The Dutch navy has captured seven suspected Somali pirates and freed 20 captives in the strategic Gulf of Aden shipping lane.
Lieutenant Commander Alexandre Fernandes of the Dutch Navy said they had intercepted a request for assistance from a Greek-owned ship from the Marshall Islands, the Handytankers Magic, that had fallen victim to a pirate attack.
He said that the suspected pirates were identified and disarmed and the 20 captives were released.
NATO spokesman Commander Chris Davies said the Dutch pursued the pirates to the mothership and captured them.
He confirmed that the marines found weapons and ‘evidence of other pirate paraphernalia’.
Meanwhile, pirates have seized a Belgian-registered ship, carrying a 10-member international crew, and are taking it to a coastal base.
It is believed to be headed to the port of Haradheere.
A Belgian government crisis centre spokesman said the ship, a dredging vessel, sent an alarm signal around 4.30am Irish time and another one around 30 minutes later, when it was some 600km from the Somali coast and heading for the Seychelles.
There has been no contact with it since.
Reportedly the ‘silent’ alarm signal sent was not one that was used for technical problems.
The ship, the Pompei, belongs to the Jan de Nul Group.
The Belgian government was using diplomatic and military channels to find out what had happened and decide on further action.
Elsewhere, US cargo ship captain Richard Phillips has returned home to a hero's welcome after surviving capture by Somali pirates and a bloody rescue.
Capt Phillips touched down in Burlington, Vermont, aboard a corporate jet operated by his shipping company Maersk.
The 53-year-old bearded merchant sailor, hailed for giving himself up as a hostage to pirates in exchange for the safety of his crew and ship, beamed as he embraced his family.
In his first public comments since his ordeal, he praised the military's elite SEAL commandos for his rescue and insisted he wasn't the real hero.
‘I'm a seaman doing the best he can just like all of the other seamen out there, he said.
‘The first people I want to thank are the SEALs. They're the superheroes, they're the Titans they're the impossible men doing an impossible job, and they did the impossible with me’, he said.
Capt Phillips was then taken by police escort to his house in Underhill, Vermont.
A Maersk representative said it was not clear when Capt Phillips might go back to sea.
His return drew a line under the incident that began 8 April when Somali pirates swarmed the US-flagged Maersk Alabama, a merchant vessel delivering aid to Africa.
The Maersk Alabama saga captured the world's attention and put new focus on the problem posed by low-tech pirates to some of the world's most strategic shipping lanes.
The incident was highly unusual because the unarmed, all-American crew fought back and prevented the pirates from taking control of their vessel.
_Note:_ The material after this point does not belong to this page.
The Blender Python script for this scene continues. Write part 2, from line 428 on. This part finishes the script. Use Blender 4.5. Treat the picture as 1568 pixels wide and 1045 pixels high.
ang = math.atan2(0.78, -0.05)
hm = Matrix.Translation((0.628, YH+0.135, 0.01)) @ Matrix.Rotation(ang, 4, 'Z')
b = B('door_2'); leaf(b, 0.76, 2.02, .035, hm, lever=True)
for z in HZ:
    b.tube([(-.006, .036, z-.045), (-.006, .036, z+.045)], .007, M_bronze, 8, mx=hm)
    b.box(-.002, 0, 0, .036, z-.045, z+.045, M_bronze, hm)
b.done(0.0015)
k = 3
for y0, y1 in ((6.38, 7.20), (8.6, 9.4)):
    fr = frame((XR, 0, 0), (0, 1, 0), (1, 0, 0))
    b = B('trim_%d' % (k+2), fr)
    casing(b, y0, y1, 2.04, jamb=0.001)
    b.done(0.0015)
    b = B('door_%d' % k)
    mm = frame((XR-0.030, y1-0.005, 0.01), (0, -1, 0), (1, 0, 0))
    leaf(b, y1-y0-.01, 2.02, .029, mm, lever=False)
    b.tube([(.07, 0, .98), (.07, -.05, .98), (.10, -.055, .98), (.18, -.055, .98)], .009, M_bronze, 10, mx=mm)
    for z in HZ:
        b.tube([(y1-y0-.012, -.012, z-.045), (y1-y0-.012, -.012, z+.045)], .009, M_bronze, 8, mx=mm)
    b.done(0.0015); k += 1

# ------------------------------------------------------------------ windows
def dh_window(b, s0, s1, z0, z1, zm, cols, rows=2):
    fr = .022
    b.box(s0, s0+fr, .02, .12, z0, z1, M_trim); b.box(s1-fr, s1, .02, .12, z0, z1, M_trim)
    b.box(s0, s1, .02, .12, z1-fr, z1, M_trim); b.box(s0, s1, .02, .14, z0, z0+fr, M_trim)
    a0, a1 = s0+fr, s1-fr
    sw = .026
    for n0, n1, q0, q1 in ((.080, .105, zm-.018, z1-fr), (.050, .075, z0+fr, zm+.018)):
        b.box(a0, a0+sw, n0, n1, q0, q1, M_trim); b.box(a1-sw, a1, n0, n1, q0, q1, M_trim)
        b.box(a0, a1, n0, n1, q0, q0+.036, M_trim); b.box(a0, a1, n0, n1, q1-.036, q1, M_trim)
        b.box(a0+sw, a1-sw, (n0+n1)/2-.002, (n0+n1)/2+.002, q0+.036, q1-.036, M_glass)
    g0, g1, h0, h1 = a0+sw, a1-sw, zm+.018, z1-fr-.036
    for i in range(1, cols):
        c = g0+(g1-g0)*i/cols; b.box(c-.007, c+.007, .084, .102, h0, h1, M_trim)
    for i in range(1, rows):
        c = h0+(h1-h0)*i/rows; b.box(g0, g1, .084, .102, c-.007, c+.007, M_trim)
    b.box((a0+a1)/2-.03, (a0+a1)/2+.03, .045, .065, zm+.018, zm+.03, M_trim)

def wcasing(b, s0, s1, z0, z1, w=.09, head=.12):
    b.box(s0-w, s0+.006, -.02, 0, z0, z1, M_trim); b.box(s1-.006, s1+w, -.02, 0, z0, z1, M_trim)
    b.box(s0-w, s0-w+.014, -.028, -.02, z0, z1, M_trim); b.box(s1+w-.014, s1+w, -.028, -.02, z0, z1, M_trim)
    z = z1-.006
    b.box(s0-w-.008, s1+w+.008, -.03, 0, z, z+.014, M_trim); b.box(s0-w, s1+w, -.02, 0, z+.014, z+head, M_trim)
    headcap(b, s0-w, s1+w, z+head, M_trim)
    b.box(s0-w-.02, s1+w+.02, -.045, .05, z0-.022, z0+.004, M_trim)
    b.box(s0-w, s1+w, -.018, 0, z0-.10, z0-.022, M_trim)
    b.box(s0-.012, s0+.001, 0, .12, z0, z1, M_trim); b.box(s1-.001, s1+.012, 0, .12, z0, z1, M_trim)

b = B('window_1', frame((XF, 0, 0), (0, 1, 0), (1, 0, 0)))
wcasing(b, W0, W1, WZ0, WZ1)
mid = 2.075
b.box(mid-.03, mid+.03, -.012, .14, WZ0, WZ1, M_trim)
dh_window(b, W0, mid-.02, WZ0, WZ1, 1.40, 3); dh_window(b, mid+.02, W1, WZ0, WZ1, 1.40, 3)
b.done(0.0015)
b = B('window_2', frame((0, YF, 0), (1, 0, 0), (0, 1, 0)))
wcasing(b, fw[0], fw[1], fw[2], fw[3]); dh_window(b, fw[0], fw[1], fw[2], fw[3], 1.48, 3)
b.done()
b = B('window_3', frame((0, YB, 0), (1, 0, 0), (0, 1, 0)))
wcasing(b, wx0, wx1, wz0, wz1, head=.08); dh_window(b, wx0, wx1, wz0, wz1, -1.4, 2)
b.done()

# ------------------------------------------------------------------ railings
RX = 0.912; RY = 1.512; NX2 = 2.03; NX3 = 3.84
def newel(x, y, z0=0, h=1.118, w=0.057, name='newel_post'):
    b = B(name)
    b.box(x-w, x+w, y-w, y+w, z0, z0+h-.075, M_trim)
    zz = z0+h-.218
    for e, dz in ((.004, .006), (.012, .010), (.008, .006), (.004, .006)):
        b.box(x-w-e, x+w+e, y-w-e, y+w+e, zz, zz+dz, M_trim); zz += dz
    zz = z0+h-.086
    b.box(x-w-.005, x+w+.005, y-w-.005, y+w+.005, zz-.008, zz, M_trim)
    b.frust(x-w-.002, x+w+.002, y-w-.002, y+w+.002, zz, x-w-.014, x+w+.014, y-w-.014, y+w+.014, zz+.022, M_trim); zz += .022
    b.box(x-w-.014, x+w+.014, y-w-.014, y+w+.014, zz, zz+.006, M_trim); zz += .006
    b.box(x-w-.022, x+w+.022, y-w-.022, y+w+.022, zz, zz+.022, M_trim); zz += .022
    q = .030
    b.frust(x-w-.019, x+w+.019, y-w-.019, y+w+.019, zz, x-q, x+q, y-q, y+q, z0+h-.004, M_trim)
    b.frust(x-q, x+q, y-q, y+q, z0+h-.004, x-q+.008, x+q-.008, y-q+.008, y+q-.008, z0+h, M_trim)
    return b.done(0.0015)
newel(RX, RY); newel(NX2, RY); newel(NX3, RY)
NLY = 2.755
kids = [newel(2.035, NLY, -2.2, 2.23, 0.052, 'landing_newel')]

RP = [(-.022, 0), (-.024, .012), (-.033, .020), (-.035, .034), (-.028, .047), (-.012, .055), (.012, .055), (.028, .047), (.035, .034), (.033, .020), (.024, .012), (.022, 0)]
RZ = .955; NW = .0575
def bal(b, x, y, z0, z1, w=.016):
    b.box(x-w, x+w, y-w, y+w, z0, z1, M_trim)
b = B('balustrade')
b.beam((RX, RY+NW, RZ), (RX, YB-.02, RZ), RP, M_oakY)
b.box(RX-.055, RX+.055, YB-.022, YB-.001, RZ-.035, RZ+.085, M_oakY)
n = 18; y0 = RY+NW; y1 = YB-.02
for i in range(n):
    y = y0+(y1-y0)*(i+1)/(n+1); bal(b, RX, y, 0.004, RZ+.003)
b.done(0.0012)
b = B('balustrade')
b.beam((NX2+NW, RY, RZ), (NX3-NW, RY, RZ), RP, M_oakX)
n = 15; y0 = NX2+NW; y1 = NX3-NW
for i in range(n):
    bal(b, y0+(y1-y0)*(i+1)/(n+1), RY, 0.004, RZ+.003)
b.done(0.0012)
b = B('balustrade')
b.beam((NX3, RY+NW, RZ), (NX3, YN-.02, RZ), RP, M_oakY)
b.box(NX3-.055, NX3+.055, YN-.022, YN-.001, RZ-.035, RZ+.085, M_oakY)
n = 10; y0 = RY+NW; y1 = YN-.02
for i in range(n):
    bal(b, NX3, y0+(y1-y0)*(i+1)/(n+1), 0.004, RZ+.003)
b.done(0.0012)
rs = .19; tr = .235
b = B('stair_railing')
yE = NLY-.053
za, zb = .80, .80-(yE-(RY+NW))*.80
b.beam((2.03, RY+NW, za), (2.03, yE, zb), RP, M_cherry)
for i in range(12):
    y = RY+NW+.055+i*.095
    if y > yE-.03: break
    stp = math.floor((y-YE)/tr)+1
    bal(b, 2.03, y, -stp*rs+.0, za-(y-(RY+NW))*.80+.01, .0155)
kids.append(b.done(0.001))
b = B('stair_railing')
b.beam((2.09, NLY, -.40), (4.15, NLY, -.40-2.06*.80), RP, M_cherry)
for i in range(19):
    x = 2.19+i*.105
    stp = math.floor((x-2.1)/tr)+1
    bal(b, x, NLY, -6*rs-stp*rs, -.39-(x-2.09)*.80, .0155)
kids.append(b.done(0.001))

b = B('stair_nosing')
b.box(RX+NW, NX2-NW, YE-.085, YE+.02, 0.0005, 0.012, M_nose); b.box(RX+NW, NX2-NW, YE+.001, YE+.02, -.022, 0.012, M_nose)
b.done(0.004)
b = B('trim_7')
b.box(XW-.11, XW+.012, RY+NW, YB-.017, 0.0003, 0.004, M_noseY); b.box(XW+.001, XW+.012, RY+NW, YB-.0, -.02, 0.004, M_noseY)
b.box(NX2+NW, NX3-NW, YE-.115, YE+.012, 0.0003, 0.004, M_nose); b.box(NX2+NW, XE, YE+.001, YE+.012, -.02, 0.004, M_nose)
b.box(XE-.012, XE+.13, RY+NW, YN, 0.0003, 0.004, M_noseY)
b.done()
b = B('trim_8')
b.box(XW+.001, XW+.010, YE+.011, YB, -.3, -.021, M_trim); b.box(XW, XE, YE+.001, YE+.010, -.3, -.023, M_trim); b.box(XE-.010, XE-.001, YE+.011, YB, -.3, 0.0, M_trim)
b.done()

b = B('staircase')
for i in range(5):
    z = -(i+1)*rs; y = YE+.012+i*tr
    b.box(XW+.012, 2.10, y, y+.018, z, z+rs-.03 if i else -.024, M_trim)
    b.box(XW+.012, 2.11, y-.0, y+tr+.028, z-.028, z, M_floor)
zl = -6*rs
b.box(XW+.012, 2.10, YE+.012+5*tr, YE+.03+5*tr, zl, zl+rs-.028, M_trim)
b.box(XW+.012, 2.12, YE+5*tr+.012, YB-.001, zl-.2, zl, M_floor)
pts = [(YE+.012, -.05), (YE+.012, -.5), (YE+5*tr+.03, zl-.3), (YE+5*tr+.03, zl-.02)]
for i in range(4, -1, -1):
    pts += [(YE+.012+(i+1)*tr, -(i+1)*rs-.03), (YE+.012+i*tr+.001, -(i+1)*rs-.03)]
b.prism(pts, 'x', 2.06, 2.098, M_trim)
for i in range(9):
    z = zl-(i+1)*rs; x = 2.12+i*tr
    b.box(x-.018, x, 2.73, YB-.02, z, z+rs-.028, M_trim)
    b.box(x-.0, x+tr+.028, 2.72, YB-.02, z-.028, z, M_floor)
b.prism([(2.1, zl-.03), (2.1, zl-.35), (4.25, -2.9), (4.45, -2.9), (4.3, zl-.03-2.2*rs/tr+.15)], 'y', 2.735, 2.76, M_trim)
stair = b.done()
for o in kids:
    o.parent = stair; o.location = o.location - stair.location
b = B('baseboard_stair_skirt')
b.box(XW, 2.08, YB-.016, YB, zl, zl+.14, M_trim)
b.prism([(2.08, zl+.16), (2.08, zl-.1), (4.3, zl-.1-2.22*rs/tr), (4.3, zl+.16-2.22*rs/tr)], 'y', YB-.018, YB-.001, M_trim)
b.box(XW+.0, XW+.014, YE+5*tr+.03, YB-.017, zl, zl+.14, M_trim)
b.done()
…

However, Capt Phillips was kept hostage while the rest of the crew was able to escape unharmed.
He and four pirates were then marooned in a lifeboat, shadowed all the time by US naval forces.
The captain attempted to escape but was caught. He was then rescued after snipers from the SEALs special forces shot dead three of the pirates at night.
The fourth pirate was already aboard the warship and was detained.
The 19 other crew arrived safely in Washington on Thursday.
They could have one final confrontation with their pirate foes, albeit in a courtroom, with reports that a surviving assailant may be sent to the US to stand trial.
In that case, the US sailors would almost certainly be called as witnesses.